CAR DOCTOR: ‘I’m a new driver, should I get a Fiesta?’

Justus Visagie.
Justus Visagie.

Mike: Is the Ford Fiesta a good car for new drivers?

I drove the new automatic Fiesta 1.0 Titanium (R329 700) and it’s a brilliant car for all drivers. Its only flaw was relatively high fuel consumption of around 8.5 litres per 100km. If a young driver has mastered the manual gearbox, consider one of the 6-speed manual versions, such as the Fiesta Trend (R278 200). It uses less fuel.

You don’t say if you are familiar with the retail prices of the Fiesta range. If you aren’t, they might come as a bit of a shock. But it’s a premium small hatchback and it drives as well as an Audi A1.

It’s safe too; each Fiesta has six airbags. Other features that make it well suited to new drivers are headlights that turn on by themselves, bright LED daytime lights, cornering lights that improve diagonal visibility as you turn, and road-side assist for three years.

If the Fiesta range doesn’t fall in your budget, do not despair.

You can have the Peugeot 208 1.2 Active for R224 900, the Mazda2 1.5 Active for R228 900 or the Opel Corsa Enjoy 1.0T for R257 500. These cars (all manual) are about as good as the Fiesta. If you want an automatic, consider the Kia Rio hatch 1.4 LX at R280 000 or the luxurious Peugeot 208 1.2T GT Line for R286 900.

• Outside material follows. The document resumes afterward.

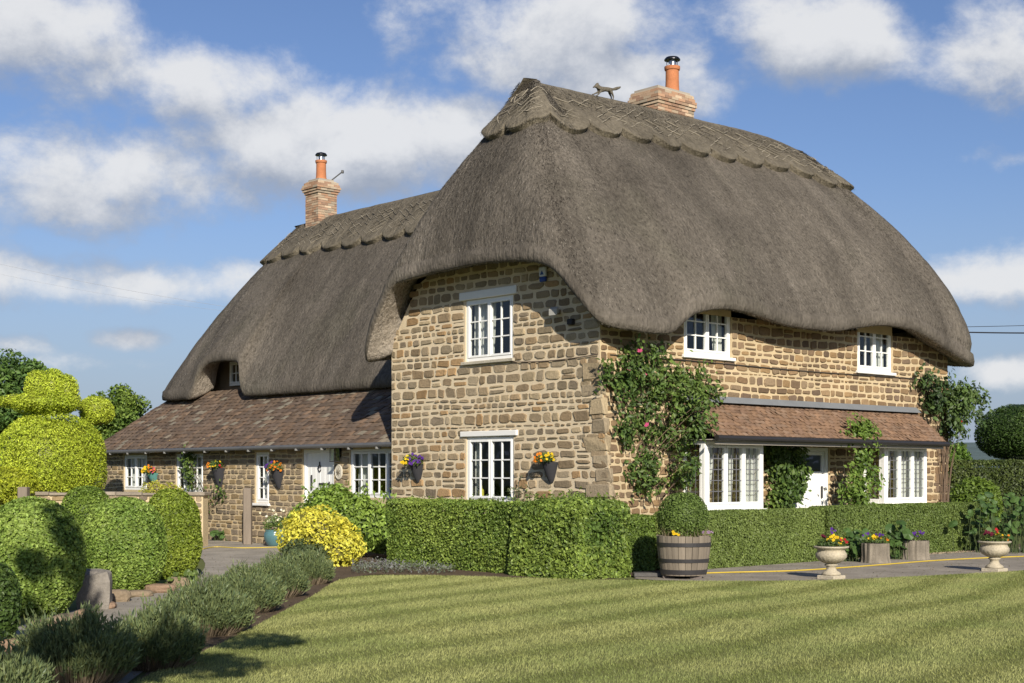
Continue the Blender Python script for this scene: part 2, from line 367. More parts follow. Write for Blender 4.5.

If you need to take the price down another notch, you’ll find the Suzuki Baleno, Ignis or Swift around the R200 000 mark.

And if you want to keep it in the family, buy the recently improved Ford Figo. It’s priced at just R187 500 to R221 300.


Siya: I’m interested in the new BMW X5. Is it a good family car and is it worth spending extra to get the more powerful M50d version, rather than the xDrive30d? I want a safe car that will not have trouble overtaking long trucks. It should be light on fuel too.

Though the X5 M50d has a 3.0 litre diesel engine with four turbo-chargers (where one turbo is the norm), it’s not that much quicker than the xDrive30d – only 1.2 seconds in the 0-100km/h sprint. Therefore, the more affordable car will easily sweep past slower vehicles on the open road. The price difference – about R400 000 – can buy you a whole other car.

A family car should have loads of luggage space and the X5 will carry enough cargo for a trip to Cairo. Legroom behind the pilot and co-pilot is not generous, though.

The X5 series has a number of standard and optional safety features, including a large heads-up display that projects cues from the satellite navigation system (among others) on the windscreen.

This helps the driver keep her eyes on the road. Then there’s a lane-departure function that steers the vehicle back into its lane if you stray from it. It feels quite aggressive and can be disabled by the driver if she wishes.

For a large vehicle that weighs more than 2.2 tons, the X5 is surprisingly fuel efficient. There’s no plug-in hybrid available in the X5 range yet, but there are attractive options elsewhere, such as the Porsche Cayenne E-Hybrid, Range Rover Sport PHEV and Volvo VC90 T8. Also consider the all-electric Jaguar I-PACE.